Przedterminowe wybory musiały zostać przeprowadzone w związku ze śmiercią prezydenta Siergieja Bagapsza. Ankwab otrzymał 54,9 procent głosów, a jego główny konkurent, premier Siergiej Szamba, zaledwie 21 procent.
Aleksander Ankwab jest od 2010 r. wiceprezydentem. Za czasów ZSRR pracował m.in. w komsomole i KC Komunistycznej Partii Gruzji, był też wiceministrem spraw wewnętrznych Gruzińskiej SRR. Po uzyskaniu niepodległości przez Gruzję i faktycznym odłączeniu separatystycznej Abchazji przez jakiś czas mieszkał w Moskwie, potem wrócił do Abchazji. Gdy Bagapsz został prezydentem, on w 2005 r. objął urząd premiera, a potem wiceprezydenta. Kilkakrotnie uchodził cało z zamachów.
W 2010 r. był obwiniany przez opozycję o zdefraudowanie otrzymanych z Rosji pieniędzy na rozwój Abchazji, Rosjanie zapewnili jednak, że to nieprawda.

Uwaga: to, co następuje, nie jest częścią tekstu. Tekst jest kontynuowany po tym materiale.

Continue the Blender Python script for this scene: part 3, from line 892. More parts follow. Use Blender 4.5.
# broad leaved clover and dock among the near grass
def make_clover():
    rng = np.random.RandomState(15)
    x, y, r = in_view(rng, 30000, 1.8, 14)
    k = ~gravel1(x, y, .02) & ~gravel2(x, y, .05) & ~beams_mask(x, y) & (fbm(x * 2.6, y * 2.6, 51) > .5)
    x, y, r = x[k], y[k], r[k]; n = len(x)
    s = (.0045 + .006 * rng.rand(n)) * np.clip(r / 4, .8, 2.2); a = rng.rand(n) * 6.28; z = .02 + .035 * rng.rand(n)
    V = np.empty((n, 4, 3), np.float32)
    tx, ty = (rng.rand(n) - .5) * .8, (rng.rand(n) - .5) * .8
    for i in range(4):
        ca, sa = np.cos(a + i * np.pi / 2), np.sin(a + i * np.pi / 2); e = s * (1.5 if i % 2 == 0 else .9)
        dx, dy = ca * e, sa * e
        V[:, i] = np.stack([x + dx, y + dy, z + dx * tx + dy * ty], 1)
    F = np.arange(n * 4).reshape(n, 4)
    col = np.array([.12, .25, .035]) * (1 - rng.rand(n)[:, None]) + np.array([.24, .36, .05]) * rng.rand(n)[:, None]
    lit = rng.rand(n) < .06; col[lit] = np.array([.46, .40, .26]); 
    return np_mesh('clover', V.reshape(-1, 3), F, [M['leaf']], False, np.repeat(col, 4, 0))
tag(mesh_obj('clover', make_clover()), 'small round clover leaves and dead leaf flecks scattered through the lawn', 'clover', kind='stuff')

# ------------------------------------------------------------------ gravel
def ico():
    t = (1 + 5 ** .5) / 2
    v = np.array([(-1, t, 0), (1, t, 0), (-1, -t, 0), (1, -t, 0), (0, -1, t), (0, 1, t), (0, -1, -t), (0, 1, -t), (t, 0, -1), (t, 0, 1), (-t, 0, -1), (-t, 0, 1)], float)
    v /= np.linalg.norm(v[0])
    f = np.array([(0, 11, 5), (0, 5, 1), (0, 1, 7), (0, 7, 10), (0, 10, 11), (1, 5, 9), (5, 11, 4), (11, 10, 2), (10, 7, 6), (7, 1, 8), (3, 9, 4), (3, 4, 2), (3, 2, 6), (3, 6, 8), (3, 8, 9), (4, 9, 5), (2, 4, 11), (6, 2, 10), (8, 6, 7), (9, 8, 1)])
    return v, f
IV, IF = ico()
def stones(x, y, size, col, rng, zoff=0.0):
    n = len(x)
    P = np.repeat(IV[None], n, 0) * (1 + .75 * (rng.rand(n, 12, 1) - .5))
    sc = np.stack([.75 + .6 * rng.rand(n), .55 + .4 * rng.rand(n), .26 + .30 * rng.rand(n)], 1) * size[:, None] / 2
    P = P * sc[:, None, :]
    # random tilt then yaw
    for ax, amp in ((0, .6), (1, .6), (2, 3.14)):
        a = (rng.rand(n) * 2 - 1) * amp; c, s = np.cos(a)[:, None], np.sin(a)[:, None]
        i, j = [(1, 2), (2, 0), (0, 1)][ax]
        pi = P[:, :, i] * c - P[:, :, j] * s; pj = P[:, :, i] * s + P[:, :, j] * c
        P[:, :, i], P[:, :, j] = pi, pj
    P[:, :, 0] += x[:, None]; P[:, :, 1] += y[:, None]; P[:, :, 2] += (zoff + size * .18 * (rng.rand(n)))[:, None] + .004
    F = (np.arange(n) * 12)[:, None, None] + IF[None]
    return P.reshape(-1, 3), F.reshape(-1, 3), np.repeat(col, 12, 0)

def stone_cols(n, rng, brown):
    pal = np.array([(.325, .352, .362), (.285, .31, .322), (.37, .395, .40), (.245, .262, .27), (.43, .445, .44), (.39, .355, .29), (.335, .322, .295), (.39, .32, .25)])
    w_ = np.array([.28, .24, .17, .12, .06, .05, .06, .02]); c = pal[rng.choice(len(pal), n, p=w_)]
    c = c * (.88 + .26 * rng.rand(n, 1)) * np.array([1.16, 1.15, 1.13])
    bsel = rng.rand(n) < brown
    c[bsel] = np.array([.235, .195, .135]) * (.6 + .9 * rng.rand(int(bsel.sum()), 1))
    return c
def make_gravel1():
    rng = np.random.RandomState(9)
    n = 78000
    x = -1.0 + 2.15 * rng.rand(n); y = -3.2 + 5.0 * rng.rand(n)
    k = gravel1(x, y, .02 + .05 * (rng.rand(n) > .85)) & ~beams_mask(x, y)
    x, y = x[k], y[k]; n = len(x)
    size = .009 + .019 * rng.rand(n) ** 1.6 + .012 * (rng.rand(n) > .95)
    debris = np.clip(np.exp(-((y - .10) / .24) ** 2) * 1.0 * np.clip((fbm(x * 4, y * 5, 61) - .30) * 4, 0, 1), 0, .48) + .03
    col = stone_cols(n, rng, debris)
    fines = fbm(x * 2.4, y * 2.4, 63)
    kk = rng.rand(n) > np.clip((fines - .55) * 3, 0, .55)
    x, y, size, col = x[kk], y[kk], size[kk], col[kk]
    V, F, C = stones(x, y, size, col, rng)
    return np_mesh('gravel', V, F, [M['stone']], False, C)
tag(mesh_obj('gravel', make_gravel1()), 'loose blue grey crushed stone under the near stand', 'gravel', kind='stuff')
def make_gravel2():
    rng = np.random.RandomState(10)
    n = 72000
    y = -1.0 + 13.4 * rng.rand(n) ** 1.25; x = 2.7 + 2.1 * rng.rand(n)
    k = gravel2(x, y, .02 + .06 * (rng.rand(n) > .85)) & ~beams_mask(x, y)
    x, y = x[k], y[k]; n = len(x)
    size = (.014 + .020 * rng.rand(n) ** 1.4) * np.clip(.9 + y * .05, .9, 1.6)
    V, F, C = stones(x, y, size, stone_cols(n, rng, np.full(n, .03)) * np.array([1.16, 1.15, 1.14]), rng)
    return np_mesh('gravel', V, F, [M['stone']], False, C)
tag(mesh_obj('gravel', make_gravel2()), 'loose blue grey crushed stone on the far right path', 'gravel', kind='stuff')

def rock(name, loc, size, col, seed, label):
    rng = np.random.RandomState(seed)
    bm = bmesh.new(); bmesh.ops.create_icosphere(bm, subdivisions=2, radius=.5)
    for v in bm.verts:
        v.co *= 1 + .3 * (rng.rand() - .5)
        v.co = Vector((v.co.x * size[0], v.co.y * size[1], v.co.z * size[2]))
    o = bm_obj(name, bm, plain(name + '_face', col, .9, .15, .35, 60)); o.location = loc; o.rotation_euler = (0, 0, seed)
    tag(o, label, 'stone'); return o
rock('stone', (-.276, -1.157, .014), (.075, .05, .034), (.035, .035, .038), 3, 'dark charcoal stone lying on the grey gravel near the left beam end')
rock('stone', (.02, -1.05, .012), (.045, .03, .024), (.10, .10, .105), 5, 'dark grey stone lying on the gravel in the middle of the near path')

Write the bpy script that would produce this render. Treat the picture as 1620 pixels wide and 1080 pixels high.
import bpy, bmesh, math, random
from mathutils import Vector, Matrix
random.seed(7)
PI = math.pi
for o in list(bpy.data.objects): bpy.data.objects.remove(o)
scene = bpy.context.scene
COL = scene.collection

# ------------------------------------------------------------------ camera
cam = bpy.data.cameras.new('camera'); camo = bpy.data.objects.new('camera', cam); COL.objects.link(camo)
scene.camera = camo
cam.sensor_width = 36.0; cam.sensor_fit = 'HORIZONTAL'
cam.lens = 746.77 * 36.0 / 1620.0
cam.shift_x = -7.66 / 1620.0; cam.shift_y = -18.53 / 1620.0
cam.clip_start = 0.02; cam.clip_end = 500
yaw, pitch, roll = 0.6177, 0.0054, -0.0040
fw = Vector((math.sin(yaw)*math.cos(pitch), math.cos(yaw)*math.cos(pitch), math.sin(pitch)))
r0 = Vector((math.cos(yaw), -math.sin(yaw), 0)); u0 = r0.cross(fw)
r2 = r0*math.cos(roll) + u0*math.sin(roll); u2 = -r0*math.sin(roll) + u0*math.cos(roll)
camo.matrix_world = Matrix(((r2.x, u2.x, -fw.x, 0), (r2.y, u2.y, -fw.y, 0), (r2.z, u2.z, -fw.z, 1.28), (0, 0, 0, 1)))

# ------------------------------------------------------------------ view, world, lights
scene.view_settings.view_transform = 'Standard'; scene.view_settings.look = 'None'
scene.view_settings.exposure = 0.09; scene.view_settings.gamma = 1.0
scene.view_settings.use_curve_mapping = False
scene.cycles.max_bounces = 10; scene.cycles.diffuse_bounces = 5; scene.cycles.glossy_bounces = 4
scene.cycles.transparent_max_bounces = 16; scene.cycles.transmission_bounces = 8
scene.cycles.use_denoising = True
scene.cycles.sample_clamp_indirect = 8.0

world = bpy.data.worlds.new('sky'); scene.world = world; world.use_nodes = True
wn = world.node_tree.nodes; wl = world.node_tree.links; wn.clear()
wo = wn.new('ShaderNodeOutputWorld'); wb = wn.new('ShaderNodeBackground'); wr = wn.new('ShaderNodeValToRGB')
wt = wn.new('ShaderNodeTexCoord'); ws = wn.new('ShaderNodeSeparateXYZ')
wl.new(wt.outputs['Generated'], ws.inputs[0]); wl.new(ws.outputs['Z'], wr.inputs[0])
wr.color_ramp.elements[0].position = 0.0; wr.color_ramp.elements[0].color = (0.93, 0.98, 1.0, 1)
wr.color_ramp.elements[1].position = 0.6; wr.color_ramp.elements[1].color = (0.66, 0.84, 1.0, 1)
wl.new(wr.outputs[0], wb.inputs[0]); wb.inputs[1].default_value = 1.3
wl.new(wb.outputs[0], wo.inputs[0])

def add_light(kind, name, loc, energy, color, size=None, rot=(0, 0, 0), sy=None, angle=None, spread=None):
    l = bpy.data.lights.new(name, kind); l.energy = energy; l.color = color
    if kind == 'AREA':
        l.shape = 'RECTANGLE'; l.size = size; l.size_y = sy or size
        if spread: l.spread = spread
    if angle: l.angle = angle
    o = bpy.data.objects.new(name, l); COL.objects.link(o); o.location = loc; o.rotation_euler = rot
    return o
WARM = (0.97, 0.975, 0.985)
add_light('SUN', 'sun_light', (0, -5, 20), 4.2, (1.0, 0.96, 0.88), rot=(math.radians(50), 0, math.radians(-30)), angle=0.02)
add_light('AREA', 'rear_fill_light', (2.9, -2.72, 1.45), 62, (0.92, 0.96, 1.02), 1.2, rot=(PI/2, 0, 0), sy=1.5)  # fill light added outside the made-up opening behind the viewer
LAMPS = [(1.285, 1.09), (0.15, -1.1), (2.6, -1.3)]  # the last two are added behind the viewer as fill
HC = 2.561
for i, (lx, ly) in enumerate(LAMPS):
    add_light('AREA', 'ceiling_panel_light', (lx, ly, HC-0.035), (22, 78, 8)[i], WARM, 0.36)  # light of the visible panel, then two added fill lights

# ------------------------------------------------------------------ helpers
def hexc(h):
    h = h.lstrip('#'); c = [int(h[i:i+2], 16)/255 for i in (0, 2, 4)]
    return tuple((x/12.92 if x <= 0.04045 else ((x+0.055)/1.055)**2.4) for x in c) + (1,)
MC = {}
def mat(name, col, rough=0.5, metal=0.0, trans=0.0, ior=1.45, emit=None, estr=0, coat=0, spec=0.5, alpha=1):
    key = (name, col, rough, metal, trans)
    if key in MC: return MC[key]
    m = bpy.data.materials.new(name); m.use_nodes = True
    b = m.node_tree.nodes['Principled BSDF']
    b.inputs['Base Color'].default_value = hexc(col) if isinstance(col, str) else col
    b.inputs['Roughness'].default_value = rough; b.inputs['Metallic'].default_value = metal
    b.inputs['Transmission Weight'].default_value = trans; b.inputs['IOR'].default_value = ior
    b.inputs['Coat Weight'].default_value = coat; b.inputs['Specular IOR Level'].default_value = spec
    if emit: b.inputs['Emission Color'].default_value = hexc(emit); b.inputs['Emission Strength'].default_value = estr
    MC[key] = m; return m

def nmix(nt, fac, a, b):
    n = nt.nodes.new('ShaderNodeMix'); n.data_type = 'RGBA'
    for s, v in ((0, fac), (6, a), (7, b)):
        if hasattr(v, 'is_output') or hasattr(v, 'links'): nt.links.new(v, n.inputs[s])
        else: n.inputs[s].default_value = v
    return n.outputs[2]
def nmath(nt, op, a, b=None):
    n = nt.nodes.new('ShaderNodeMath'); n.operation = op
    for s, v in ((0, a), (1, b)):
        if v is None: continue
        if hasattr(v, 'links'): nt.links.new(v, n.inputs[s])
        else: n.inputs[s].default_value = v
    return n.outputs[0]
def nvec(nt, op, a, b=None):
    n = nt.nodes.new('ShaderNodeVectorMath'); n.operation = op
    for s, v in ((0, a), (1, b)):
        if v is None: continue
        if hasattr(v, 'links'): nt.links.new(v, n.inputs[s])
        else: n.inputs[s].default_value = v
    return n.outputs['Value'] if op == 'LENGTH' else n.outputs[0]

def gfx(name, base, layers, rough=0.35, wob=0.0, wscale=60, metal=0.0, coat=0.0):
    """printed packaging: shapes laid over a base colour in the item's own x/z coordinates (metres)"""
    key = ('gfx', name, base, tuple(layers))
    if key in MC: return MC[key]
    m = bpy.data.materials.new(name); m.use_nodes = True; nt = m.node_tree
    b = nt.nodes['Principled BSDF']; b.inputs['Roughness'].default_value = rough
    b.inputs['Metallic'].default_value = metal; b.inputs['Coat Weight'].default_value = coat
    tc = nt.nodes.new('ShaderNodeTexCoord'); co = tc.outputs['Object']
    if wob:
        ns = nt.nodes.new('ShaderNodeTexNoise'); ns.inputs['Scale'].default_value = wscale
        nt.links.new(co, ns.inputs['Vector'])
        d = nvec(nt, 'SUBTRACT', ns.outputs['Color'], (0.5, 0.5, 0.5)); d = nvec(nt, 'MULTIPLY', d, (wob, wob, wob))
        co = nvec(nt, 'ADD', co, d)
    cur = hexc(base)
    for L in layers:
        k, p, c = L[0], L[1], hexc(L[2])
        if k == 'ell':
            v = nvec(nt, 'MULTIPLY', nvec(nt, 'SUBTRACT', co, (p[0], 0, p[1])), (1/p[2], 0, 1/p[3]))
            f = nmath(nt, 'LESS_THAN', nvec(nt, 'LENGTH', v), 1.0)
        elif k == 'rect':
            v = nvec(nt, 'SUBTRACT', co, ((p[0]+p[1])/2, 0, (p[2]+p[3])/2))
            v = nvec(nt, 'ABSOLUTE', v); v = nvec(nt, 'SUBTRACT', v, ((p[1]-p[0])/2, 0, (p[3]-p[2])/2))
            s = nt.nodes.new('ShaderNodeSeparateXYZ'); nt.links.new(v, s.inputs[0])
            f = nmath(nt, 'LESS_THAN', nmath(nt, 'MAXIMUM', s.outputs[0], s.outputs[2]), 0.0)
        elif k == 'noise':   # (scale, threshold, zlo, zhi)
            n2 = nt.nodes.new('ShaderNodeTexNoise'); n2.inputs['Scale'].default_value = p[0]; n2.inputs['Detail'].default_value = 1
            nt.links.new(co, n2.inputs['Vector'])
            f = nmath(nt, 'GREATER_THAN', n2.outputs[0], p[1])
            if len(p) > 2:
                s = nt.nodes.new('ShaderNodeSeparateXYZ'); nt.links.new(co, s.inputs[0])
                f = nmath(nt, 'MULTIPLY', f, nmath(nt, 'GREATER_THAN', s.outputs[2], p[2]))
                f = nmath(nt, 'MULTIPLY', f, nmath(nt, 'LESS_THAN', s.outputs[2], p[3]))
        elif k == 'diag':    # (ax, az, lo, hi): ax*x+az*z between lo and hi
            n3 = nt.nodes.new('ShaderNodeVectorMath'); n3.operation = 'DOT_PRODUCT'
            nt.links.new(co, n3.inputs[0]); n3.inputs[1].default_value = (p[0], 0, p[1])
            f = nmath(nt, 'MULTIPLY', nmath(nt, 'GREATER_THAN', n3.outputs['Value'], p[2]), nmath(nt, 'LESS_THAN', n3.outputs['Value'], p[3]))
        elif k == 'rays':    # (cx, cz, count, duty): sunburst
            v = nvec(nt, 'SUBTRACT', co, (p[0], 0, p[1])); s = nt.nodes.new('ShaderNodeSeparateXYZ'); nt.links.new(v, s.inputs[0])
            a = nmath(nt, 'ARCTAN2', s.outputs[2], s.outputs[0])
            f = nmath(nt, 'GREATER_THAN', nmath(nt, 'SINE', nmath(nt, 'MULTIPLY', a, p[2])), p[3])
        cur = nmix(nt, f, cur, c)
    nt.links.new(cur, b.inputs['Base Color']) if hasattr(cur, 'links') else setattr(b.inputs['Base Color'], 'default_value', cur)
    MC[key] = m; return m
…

W rozmowie z dziennikiem „Izwiestii" podkreślił, że ma zamiar „umacniać strategiczny sojusz" z Rosją. – To nasz priorytet. Komu się to podoba czy nie podoba, nas to mało interesuje – dodał. Wskazał, że „z dzisiejszą Gruzją raczej nie ma szans na porozumienie". Chce umocnić władzę prezydencką i cieszy się, że jest porównywany z Władimirem Putinem. Z dumą mówi, że ma rosyjski paszport.
UE i NATO abchaskich wyborów nie uznały. Szefowa unijnej dyplomacji Catherine Ashton i sekretarz generalny NATO Anders Fogh Rasmussen podkreślili, że uznają jedność terytorialną Gruzji.